# [RECORDS SHOWN]
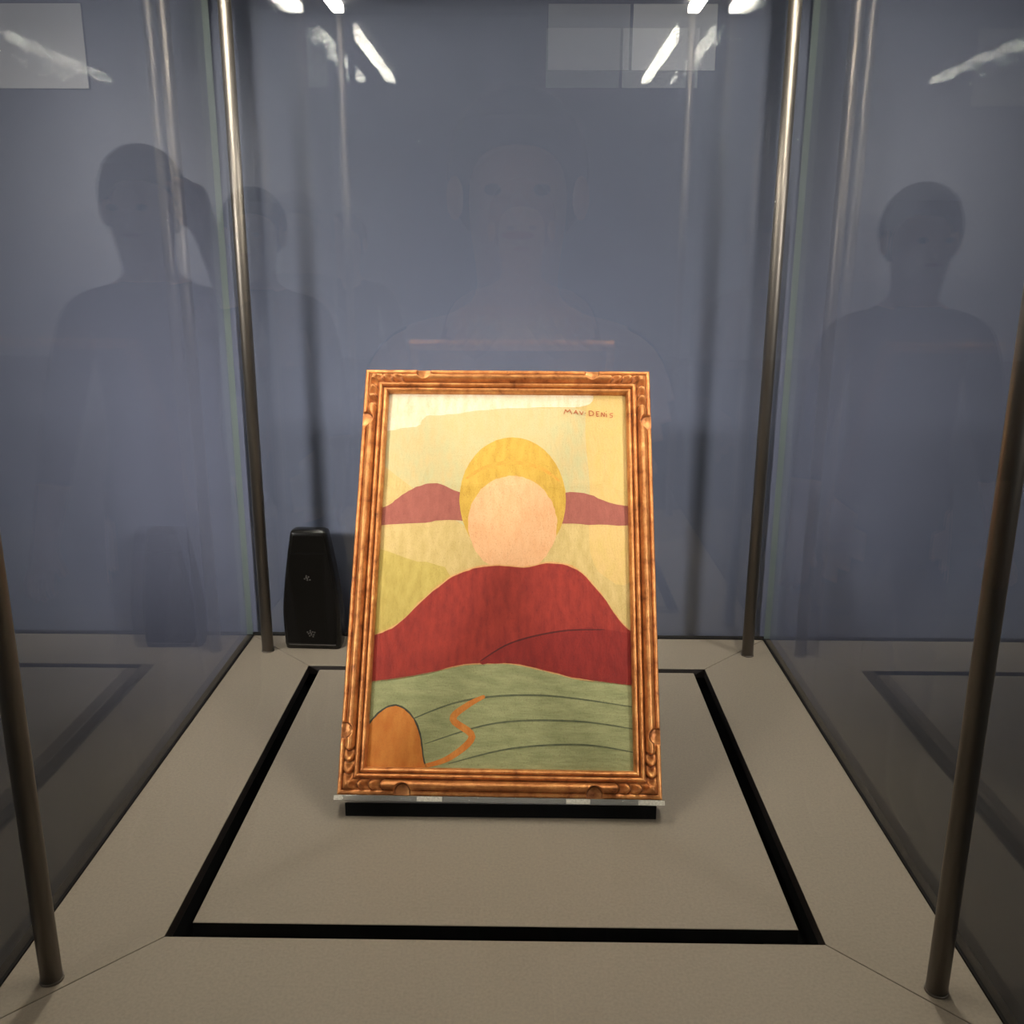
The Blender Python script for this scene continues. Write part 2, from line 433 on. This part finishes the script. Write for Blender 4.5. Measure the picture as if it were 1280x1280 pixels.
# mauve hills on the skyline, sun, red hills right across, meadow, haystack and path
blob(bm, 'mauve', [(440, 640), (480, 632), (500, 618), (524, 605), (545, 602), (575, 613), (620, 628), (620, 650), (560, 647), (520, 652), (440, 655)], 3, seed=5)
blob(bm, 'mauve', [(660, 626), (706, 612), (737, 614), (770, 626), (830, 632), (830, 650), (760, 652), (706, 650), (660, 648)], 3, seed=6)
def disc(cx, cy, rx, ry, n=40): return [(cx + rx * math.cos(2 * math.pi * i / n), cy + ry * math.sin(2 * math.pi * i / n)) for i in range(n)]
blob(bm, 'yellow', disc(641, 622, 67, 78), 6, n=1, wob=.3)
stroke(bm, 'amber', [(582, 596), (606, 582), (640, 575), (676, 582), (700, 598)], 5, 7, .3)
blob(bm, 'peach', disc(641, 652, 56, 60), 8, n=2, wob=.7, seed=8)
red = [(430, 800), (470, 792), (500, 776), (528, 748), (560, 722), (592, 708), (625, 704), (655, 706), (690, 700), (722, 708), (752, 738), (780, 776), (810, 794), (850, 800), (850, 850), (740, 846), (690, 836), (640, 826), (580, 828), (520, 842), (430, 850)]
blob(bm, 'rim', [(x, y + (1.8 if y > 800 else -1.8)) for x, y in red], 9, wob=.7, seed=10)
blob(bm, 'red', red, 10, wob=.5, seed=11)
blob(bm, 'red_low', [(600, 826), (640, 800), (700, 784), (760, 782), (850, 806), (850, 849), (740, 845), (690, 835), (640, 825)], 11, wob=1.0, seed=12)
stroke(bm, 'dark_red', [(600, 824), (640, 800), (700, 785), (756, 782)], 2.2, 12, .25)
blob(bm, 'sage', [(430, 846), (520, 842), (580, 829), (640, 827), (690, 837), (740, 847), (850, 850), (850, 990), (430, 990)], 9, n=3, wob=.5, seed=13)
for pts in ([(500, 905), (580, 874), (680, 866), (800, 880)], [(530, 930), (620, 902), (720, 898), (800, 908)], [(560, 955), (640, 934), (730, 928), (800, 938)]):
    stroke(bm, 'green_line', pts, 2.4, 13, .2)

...

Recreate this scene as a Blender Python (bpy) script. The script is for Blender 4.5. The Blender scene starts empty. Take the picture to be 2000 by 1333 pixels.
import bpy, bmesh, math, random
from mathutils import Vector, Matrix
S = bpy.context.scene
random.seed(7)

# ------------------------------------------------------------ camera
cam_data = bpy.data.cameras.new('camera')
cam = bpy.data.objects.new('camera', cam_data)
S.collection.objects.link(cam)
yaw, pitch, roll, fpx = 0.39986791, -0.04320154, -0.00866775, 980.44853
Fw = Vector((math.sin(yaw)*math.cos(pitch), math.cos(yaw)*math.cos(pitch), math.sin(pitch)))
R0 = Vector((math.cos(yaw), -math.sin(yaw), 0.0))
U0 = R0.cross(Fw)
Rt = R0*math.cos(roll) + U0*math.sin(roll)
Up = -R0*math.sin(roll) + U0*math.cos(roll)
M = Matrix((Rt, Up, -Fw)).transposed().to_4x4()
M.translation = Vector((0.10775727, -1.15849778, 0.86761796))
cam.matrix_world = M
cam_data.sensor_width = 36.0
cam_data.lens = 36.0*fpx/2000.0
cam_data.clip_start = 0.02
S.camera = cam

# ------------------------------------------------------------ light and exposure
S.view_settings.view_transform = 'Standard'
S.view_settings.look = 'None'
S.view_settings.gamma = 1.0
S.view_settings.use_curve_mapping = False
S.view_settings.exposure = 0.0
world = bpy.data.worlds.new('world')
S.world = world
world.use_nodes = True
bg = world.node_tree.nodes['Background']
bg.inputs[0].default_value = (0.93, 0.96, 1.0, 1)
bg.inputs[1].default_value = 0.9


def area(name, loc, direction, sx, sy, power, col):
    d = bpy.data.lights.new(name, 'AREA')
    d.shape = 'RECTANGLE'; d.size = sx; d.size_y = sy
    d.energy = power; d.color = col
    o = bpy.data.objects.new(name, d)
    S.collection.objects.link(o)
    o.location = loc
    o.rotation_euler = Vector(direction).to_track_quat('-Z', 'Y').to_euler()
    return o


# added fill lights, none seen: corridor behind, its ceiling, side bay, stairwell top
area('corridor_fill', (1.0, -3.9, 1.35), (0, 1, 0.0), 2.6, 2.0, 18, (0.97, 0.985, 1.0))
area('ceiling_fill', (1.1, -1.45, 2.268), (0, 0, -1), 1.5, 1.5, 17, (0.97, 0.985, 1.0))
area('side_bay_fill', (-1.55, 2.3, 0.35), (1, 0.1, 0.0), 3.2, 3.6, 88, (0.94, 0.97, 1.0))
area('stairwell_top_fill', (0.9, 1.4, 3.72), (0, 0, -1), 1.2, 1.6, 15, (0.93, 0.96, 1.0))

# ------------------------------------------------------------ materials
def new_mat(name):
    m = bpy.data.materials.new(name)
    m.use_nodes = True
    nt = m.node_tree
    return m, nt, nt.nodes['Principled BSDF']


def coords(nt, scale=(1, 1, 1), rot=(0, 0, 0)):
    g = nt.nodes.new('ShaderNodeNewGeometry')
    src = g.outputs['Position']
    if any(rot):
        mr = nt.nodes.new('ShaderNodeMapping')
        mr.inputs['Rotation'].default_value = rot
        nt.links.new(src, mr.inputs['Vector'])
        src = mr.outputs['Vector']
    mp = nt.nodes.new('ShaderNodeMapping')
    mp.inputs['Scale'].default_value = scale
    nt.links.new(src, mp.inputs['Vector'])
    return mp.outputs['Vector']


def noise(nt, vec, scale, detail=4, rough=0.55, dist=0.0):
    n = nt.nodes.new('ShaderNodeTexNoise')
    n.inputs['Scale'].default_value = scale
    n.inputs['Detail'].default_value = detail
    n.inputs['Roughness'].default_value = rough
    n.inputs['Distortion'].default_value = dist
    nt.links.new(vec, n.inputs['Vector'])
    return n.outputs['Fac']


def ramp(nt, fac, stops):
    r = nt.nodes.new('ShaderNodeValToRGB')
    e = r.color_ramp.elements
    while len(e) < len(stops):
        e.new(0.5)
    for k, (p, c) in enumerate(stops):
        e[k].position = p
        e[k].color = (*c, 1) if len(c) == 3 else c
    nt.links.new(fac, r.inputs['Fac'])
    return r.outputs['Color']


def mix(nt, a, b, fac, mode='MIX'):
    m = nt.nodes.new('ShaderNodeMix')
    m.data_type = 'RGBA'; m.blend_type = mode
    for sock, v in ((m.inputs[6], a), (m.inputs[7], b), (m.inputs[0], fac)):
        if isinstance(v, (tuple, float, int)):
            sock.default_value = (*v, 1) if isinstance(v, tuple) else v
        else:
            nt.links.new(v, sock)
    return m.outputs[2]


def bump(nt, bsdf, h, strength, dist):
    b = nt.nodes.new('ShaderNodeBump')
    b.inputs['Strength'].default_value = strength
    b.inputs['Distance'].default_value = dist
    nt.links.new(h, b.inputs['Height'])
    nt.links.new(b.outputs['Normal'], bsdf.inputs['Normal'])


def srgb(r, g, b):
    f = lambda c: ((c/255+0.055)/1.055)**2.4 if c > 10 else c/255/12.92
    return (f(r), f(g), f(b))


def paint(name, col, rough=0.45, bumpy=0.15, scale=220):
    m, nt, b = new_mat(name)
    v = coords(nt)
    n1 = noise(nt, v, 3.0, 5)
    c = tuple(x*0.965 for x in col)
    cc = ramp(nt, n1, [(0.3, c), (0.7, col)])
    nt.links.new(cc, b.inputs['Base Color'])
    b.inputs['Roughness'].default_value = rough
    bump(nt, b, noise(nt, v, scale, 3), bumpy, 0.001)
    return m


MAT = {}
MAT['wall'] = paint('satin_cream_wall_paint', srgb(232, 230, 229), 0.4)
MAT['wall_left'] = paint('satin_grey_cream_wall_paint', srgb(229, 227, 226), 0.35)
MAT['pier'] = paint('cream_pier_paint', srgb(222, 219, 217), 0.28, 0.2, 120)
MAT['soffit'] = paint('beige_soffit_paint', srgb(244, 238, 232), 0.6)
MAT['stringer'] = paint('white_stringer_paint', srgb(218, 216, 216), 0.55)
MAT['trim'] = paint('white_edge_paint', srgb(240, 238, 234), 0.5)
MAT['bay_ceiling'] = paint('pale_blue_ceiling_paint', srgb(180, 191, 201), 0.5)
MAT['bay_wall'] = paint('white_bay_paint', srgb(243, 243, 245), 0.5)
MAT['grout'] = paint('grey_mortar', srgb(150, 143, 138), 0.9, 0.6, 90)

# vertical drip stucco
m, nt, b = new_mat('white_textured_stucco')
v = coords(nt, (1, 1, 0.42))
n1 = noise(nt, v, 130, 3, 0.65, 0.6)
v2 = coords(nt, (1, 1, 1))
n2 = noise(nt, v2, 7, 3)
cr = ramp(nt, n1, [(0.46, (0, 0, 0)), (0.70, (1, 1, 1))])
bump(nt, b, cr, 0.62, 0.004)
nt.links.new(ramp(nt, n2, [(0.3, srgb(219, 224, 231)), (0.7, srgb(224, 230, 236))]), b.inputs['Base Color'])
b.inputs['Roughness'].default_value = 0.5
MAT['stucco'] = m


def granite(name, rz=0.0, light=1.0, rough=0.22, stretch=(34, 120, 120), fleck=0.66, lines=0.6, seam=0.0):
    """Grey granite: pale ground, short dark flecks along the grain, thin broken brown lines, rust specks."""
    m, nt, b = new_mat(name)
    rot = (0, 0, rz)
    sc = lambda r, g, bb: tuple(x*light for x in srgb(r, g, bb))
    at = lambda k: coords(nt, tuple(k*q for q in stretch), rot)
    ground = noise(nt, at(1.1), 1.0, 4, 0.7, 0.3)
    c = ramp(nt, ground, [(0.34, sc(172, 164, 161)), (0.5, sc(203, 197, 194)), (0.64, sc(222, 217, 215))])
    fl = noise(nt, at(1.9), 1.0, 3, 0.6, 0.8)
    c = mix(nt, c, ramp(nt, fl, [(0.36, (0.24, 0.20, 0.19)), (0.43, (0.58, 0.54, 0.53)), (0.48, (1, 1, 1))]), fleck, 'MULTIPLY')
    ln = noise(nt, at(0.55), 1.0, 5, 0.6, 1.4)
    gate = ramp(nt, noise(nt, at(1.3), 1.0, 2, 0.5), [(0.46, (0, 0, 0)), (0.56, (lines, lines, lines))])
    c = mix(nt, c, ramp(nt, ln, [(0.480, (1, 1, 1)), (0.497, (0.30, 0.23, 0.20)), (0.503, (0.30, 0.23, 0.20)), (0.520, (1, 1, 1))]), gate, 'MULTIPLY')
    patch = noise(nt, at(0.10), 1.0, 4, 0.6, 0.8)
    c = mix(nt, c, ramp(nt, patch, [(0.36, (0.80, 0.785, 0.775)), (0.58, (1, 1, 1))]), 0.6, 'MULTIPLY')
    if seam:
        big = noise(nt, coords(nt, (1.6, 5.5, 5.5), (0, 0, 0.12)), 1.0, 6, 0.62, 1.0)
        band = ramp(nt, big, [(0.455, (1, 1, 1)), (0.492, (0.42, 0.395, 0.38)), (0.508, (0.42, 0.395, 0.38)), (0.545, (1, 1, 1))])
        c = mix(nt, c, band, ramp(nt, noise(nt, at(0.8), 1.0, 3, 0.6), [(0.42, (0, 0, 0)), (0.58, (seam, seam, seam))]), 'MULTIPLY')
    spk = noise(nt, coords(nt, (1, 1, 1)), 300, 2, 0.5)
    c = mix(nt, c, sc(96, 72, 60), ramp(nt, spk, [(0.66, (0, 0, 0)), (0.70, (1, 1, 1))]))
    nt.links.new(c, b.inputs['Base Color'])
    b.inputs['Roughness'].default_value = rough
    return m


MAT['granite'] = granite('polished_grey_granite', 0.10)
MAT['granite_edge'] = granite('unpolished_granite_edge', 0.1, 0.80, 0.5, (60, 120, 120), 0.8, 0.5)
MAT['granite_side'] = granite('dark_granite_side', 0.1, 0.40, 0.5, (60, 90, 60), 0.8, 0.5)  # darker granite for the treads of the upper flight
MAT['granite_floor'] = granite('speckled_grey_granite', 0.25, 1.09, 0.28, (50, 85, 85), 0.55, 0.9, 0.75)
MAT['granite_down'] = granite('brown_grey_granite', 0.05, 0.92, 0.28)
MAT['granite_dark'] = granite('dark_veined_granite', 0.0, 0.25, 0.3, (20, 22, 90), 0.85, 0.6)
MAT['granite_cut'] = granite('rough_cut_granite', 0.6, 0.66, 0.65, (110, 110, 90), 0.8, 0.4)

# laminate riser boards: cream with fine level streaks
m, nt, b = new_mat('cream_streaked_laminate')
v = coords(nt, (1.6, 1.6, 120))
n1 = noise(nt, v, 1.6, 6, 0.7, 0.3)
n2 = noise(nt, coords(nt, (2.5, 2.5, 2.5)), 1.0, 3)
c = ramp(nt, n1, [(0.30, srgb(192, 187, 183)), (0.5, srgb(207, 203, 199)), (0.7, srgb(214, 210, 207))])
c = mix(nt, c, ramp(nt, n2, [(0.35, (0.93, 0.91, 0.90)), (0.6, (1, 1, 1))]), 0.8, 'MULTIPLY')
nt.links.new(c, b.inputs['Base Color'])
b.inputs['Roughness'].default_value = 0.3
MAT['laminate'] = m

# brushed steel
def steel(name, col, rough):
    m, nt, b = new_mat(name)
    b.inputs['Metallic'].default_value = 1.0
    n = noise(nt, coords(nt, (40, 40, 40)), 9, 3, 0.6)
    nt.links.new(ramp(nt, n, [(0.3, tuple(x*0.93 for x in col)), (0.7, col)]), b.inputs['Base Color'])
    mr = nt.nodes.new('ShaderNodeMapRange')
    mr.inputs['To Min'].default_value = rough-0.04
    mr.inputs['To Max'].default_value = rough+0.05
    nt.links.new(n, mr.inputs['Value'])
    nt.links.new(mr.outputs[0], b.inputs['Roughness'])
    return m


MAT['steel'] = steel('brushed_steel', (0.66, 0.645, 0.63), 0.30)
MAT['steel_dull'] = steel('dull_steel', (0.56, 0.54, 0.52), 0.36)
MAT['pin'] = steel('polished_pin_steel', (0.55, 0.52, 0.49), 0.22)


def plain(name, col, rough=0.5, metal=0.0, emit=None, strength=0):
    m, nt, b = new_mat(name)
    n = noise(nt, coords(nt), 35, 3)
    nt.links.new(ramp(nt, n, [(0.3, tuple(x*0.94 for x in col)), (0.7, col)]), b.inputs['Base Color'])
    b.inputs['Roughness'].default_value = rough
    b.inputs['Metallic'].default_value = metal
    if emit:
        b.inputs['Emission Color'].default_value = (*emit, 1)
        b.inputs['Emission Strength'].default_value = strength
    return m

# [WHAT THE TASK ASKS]
Copy exactly, and only, the lines from the one containing "The Blender Python" through the one containing "stroke(bm, 'green_line', pts, 2.4, 13, .2)".

# [CORRECT ANSWER]
The Blender Python script for this scene continues. Write part 2, from line 433 on. This part finishes the script. Write for Blender 4.5. Measure the picture as if it were 1280x1280 pixels.
# mauve hills on the skyline, sun, red hills right across, meadow, haystack and path
blob(bm, 'mauve', [(440, 640), (480, 632), (500, 618), (524, 605), (545, 602), (575, 613), (620, 628), (620, 650), (560, 647), (520, 652), (440, 655)], 3, seed=5)
blob(bm, 'mauve', [(660, 626), (706, 612), (737, 614), (770, 626), (830, 632), (830, 650), (760, 652), (706, 650), (660, 648)], 3, seed=6)
def disc(cx, cy, rx, ry, n=40): return [(cx + rx * math.cos(2 * math.pi * i / n), cy + ry * math.sin(2 * math.pi * i / n)) for i in range(n)]
blob(bm, 'yellow', disc(641, 622, 67, 78), 6, n=1, wob=.3)
stroke(bm, 'amber', [(582, 596), (606, 582), (640, 575), (676, 582), (700, 598)], 5, 7, .3)
blob(bm, 'peach', disc(641, 652, 56, 60), 8, n=2, wob=.7, seed=8)
red = [(430, 800), (470, 792), (500, 776), (528, 748), (560, 722), (592, 708), (625, 704), (655, 706), (690, 700), (722, 708), (752, 738), (780, 776), (810, 794), (850, 800), (850, 850), (740, 846), (690, 836), (640, 826), (580, 828), (520, 842), (430, 850)]
blob(bm, 'rim', [(x, y + (1.8 if y > 800 else -1.8)) for x, y in red], 9, wob=.7, seed=10)
blob(bm, 'red', red, 10, wob=.5, seed=11)
blob(bm, 'red_low', [(600, 826), (640, 800), (700, 784), (760, 782), (850, 806), (850, 849), (740, 845), (690, 835), (640, 825)], 11, wob=1.0, seed=12)
stroke(bm, 'dark_red', [(600, 824), (640, 800), (700, 785), (756, 782)], 2.2, 12, .25)
blob(bm, 'sage', [(430, 846), (520, 842), (580, 829), (640, 827), (690, 837), (740, 847), (850, 850), (850, 990), (430, 990)], 9, n=3, wob=.5, seed=13)
for pts in ([(500, 905), (580, 874), (680, 866), (800, 880)], [(530, 930), (620, 902), (720, 898), (800, 908)], [(560, 955), (640, 934), (730, 928), (800, 938)]):
    stroke(bm, 'green_line', pts, 2.4, 13, .2)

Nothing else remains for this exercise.